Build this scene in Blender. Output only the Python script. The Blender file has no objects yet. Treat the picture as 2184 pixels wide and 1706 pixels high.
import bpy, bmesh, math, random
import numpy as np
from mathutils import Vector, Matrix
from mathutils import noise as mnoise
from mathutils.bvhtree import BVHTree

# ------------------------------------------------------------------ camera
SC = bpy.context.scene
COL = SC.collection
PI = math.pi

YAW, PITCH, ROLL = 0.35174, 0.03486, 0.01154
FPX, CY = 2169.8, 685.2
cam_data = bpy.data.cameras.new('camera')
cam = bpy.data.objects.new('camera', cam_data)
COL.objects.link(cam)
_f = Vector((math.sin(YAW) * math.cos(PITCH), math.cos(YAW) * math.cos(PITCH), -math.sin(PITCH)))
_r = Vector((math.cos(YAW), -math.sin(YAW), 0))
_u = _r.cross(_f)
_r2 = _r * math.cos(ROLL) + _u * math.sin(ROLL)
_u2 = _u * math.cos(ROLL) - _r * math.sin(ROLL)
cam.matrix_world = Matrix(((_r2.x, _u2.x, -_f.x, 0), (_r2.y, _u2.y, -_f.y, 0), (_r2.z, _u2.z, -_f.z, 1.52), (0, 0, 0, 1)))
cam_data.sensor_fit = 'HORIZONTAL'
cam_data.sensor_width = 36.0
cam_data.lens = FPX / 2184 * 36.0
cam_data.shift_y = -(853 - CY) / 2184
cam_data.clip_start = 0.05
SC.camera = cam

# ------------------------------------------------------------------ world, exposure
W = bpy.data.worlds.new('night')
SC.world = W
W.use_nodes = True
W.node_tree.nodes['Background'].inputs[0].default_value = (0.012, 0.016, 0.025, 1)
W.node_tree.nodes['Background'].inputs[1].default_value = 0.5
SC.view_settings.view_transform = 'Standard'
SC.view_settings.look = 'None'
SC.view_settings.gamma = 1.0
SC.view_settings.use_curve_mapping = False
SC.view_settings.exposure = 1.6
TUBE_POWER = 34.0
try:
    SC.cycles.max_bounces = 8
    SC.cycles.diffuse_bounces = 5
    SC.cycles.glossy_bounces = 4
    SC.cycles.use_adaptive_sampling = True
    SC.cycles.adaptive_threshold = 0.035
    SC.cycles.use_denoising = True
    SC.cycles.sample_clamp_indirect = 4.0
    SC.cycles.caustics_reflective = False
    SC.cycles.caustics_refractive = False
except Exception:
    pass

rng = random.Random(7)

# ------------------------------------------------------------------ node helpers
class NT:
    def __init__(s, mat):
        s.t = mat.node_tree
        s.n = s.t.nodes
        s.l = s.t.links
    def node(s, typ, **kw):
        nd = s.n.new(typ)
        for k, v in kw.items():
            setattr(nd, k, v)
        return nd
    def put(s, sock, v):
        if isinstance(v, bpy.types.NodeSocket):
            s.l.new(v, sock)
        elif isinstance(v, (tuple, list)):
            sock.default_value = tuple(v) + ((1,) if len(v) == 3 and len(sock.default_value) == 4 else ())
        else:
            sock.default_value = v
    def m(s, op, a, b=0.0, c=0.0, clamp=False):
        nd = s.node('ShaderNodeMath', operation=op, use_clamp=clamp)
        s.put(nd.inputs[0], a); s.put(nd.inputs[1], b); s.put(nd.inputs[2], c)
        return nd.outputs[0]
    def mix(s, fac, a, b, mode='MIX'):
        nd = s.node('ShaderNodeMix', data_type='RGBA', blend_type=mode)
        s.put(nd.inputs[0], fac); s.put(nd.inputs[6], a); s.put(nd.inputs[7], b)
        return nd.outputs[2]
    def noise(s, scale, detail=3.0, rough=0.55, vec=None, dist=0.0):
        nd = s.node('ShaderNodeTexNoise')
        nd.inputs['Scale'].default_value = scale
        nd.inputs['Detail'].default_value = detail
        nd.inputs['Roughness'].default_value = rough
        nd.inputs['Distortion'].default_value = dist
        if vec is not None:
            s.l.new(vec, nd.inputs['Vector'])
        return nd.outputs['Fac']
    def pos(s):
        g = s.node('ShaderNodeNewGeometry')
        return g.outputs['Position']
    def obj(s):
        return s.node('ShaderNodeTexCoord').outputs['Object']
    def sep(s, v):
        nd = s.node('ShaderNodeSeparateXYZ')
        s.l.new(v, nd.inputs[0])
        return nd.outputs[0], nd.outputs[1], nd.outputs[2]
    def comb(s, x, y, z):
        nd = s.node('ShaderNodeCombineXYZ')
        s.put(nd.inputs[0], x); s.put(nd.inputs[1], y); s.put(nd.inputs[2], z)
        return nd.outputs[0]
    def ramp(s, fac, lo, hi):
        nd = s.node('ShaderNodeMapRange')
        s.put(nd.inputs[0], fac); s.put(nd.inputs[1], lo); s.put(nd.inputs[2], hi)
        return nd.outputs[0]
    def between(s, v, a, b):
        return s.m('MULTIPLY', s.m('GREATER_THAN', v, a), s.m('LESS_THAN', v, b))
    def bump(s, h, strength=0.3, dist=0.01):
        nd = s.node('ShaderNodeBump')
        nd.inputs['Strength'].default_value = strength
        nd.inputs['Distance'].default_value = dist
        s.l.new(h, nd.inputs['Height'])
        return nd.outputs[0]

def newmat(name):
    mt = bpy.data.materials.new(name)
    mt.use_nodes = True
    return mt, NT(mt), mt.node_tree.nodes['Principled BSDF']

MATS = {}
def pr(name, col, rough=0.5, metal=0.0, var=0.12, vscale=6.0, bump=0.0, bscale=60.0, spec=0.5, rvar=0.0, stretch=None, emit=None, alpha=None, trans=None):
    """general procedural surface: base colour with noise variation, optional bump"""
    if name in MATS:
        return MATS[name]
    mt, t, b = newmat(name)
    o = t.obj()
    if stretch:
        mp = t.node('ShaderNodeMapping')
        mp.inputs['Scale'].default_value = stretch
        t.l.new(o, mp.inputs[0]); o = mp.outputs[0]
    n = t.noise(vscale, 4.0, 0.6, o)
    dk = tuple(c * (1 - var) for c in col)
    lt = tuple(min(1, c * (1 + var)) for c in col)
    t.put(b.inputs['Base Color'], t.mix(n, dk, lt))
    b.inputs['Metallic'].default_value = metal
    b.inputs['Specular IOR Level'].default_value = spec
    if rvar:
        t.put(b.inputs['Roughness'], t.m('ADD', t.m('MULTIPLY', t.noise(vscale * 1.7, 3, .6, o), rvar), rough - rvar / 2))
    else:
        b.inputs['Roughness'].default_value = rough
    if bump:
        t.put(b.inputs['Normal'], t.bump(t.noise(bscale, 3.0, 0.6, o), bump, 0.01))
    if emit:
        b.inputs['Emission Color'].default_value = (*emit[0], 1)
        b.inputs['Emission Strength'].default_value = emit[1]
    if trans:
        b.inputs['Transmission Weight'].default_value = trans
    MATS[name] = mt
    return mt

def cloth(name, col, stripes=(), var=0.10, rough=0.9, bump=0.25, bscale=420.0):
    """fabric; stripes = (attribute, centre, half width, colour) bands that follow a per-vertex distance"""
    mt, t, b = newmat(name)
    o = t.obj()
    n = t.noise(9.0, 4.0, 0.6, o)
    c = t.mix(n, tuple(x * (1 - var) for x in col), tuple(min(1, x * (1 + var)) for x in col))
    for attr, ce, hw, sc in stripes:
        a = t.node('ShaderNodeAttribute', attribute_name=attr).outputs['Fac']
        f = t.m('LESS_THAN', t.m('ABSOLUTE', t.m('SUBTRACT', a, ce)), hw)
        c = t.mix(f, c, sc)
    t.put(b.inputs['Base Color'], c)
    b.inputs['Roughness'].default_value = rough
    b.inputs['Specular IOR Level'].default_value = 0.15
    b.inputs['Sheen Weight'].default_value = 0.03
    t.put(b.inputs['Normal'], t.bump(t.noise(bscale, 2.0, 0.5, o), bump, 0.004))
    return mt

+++

Only the lines from the opening of the material through the line with "PI = math.pi" should be echoed, exactly as written.

Build this scene in Blender. Output only the Python script. The Blender file has no objects yet. Treat the picture as 2184 pixels wide and 1706 pixels high.
import bpy, bmesh, math, random
import numpy as np
from mathutils import Vector, Matrix
from mathutils import noise as mnoise
from mathutils.bvhtree import BVHTree

# ------------------------------------------------------------------ camera
SC = bpy.context.scene
COL = SC.collection
PI = math.pi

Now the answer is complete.